By now we have some idea that relations are strained between headstrong Mini, a retired doll-maker, and potter Ruda, so it’s hard not to groan when screenwriter Richard Lees, who adapted his own stage play, has Mini muse “My own blood has turned against me.” Graver crimes are committed against Davis’s talent much later in the film, when Mini exults, as Teddy makes his final preparations for their exits, “This is exciting, isn’t it? It’s exciting, my heart’s beating. That’s a good way to go, with your heart beating.” Can’t you dig a little deeper for the star of The Little Foxes and All This, and Heaven Too?

Tonally, Right of Way avoids the exhausting whimsy of Harold and Maude or the grueling misery of ‘night, Mother. But director George Schaefer, who worked with Davis the year prior in A Piano for Mrs. Cimino, seems no more certain than Lees of whether it’s meant to be a family drama or a social statement on the perverse American obsession with “battling” death at all costs. Regardless, all of Mini and Teddy’s “We’re on our own in this life, all of us!” moralizing wears thin when it’s their refusal to be separated by death that drives the film’s plot.

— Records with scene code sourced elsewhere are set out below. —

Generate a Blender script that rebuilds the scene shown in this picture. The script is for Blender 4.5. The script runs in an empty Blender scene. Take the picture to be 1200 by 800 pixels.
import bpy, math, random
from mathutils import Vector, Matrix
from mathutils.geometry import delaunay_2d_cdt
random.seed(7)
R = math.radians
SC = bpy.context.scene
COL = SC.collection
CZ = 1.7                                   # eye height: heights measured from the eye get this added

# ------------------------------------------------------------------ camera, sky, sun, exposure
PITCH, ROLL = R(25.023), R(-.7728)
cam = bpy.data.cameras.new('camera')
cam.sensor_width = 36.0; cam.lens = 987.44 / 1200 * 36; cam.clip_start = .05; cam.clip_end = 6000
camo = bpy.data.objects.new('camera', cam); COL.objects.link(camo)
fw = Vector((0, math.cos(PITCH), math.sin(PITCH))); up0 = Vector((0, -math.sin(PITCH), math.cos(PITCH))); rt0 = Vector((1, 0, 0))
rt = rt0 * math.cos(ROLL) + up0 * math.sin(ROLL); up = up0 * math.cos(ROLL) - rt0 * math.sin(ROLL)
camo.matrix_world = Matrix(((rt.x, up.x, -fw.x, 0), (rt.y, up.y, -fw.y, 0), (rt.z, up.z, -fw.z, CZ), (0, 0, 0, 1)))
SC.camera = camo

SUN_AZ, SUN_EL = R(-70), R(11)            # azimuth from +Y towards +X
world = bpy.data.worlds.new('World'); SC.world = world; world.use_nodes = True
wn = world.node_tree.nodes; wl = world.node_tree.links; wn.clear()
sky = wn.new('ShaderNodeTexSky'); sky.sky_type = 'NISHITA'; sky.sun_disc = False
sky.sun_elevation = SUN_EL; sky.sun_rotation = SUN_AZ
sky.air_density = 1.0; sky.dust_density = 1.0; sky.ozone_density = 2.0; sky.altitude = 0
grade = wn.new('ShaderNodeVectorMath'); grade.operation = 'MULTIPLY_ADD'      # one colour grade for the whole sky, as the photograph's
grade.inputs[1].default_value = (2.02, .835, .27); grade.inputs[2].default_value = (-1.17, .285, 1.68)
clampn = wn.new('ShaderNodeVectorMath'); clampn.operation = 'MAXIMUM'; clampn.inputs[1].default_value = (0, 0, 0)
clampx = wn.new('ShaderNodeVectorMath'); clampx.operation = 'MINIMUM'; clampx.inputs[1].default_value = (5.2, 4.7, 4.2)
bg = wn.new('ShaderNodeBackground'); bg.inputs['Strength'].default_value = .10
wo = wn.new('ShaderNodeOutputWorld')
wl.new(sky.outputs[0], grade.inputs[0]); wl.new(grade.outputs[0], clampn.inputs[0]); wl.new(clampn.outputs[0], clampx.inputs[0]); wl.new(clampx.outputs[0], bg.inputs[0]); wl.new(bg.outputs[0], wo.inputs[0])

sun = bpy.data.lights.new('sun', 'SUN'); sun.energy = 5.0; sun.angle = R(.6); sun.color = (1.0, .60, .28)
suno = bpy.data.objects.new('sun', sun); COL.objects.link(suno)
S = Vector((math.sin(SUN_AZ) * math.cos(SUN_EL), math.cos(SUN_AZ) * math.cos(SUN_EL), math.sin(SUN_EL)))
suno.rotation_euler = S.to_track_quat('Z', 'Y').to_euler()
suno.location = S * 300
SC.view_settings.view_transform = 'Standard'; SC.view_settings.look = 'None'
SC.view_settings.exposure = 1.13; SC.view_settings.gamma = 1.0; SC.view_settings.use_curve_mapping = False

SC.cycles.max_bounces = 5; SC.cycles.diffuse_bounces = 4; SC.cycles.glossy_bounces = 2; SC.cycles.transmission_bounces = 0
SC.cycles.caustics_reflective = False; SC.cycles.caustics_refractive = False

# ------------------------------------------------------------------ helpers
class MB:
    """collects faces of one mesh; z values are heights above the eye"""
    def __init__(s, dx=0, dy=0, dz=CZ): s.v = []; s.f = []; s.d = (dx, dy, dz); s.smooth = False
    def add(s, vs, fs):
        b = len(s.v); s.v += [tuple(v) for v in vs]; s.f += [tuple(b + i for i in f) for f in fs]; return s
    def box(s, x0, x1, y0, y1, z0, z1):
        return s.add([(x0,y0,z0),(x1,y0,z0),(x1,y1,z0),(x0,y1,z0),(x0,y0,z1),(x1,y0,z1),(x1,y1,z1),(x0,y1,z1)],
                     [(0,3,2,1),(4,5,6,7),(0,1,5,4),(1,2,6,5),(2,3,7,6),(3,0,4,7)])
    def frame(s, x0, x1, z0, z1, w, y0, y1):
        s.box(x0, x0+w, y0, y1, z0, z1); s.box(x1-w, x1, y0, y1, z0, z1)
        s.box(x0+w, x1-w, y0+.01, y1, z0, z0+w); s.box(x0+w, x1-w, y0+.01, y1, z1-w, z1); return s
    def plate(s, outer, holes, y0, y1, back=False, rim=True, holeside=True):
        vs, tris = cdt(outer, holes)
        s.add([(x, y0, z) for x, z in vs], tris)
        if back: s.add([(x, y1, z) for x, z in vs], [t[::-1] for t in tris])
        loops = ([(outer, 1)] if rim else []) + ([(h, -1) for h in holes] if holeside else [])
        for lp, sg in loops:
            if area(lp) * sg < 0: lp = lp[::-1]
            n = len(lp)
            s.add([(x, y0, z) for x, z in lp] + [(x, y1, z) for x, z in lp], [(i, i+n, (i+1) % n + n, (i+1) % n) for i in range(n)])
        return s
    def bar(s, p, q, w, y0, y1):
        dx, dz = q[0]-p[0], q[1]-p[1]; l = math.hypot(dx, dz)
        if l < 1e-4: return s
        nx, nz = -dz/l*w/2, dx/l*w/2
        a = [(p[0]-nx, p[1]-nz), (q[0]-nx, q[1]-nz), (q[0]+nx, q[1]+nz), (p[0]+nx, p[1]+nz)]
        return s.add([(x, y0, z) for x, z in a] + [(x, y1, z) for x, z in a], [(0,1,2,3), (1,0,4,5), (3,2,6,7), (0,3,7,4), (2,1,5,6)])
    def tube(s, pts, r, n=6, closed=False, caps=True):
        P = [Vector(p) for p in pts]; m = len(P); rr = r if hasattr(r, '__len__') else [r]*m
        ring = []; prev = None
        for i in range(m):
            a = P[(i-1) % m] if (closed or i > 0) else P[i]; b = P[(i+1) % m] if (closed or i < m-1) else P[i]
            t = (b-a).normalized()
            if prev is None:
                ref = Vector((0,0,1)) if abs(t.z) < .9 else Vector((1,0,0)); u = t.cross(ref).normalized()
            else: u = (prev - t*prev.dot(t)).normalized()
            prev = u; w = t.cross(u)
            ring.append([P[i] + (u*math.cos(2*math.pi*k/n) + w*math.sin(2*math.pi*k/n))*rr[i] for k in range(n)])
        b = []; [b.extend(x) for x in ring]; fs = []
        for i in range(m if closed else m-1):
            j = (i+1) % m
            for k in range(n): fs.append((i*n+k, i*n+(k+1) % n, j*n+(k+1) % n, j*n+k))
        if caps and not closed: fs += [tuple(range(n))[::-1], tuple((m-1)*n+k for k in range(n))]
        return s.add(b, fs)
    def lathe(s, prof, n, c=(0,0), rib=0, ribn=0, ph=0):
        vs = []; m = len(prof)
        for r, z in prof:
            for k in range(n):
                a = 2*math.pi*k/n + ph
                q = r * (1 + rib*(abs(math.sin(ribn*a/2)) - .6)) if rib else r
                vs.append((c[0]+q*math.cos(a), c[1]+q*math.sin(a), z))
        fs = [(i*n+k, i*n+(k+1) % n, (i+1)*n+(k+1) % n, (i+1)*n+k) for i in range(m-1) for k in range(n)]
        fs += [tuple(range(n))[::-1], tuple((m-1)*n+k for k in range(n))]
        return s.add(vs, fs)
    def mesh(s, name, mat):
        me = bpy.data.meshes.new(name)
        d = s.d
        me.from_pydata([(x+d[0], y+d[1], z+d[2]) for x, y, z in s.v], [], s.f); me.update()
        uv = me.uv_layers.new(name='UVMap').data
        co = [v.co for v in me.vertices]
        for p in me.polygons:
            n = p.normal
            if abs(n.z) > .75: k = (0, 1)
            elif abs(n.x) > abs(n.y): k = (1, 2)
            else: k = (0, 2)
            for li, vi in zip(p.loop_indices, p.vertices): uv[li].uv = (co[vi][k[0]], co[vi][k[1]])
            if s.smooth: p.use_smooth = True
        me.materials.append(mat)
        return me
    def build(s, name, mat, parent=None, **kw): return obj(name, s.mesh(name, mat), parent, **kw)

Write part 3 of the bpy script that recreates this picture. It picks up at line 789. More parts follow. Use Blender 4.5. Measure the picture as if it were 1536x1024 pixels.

Though their eccentric characters are overburdened at times by Lees’ excesses (a cat named Bobby De Niro is good for a laugh; once he was joined by Al Pacino, Paul Newman, Tatum O’Neal, Robert Redford and Jimmy Caan, I was ready to cry uncle), Davis and Stewart — and all their wrinkles — are as commanding of our attention as ever. Watching them share the screen in one of Stewart’s final films is a special experience that should be enjoyed by all fans of older movies, even if the Dwyers could take some cues from Davis’s most famous dying character, the one who said “Nothing can hurt us now. What we have can’t be destroyed. That’s our victory — our victory over the dark. It is a victory because we’re not afraid.”

*If only it had been dog food, Jefferson Smith would have something in common with Cristal Connors and Nomi Malone.

Streaming and DVD availability

Right of Way isn’t available on DVD but you can currently find it on YouTube.